What this task involves =
Give the number of lines containing "Python" in this listing, with no other words.

Data records =
::::::

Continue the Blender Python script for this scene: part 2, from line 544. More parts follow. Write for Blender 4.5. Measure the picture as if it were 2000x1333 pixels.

::::::

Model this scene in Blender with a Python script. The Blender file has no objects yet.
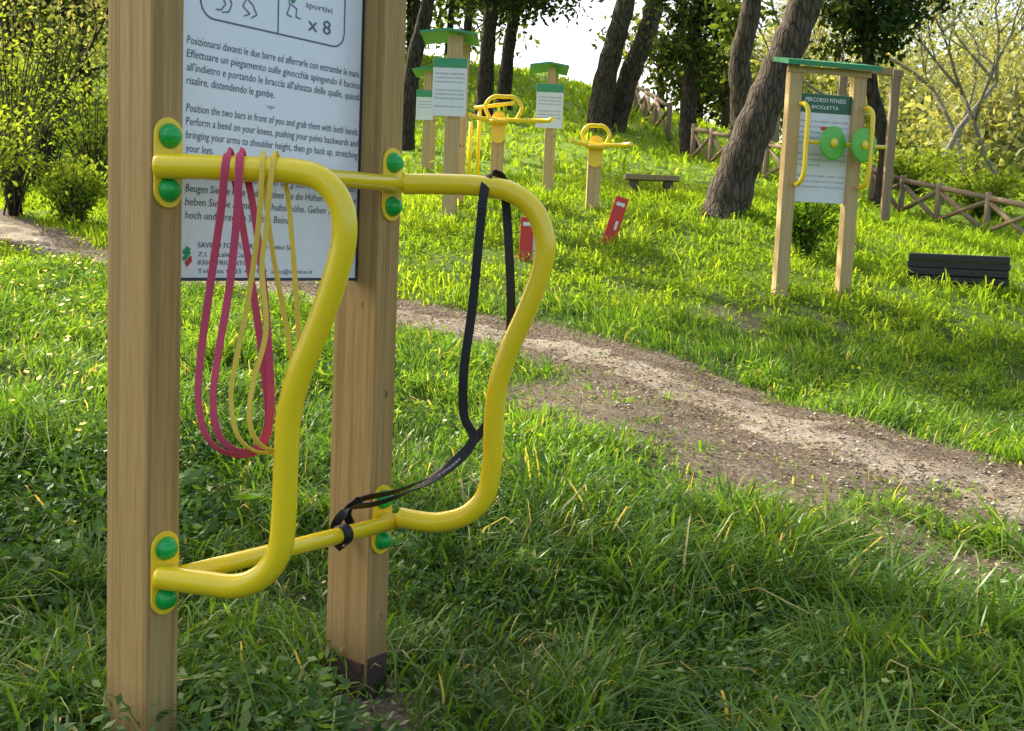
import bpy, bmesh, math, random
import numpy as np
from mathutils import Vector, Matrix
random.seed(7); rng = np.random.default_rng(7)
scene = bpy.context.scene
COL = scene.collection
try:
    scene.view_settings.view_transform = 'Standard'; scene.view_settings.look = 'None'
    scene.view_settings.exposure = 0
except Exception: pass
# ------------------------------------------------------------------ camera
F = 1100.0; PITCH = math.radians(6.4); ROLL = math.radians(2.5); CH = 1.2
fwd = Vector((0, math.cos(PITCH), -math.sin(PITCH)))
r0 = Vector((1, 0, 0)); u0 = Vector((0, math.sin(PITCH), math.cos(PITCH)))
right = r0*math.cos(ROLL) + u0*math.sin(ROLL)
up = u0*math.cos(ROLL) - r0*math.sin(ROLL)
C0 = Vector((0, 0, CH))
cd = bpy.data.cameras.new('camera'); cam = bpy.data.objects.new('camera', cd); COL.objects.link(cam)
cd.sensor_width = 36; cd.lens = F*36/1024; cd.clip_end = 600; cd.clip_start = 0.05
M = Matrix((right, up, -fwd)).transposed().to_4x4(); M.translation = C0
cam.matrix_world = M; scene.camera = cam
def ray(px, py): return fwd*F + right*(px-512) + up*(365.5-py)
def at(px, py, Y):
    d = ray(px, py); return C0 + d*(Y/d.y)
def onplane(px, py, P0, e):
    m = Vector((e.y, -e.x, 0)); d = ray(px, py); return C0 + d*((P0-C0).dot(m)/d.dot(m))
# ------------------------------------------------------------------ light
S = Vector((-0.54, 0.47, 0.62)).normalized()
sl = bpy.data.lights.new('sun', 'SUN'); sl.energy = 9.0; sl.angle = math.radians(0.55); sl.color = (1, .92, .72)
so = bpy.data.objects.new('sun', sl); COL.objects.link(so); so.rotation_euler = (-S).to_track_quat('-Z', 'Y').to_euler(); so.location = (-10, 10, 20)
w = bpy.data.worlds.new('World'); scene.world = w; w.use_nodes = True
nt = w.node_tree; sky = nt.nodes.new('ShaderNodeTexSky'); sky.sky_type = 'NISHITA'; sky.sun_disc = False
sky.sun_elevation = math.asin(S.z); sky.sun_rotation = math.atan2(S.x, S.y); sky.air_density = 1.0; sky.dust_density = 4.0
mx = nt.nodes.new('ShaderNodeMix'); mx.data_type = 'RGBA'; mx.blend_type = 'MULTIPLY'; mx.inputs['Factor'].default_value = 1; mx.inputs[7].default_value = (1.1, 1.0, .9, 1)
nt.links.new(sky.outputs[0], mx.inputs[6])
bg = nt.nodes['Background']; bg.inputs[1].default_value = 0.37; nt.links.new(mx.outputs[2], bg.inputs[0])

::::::

Exercise answer =
2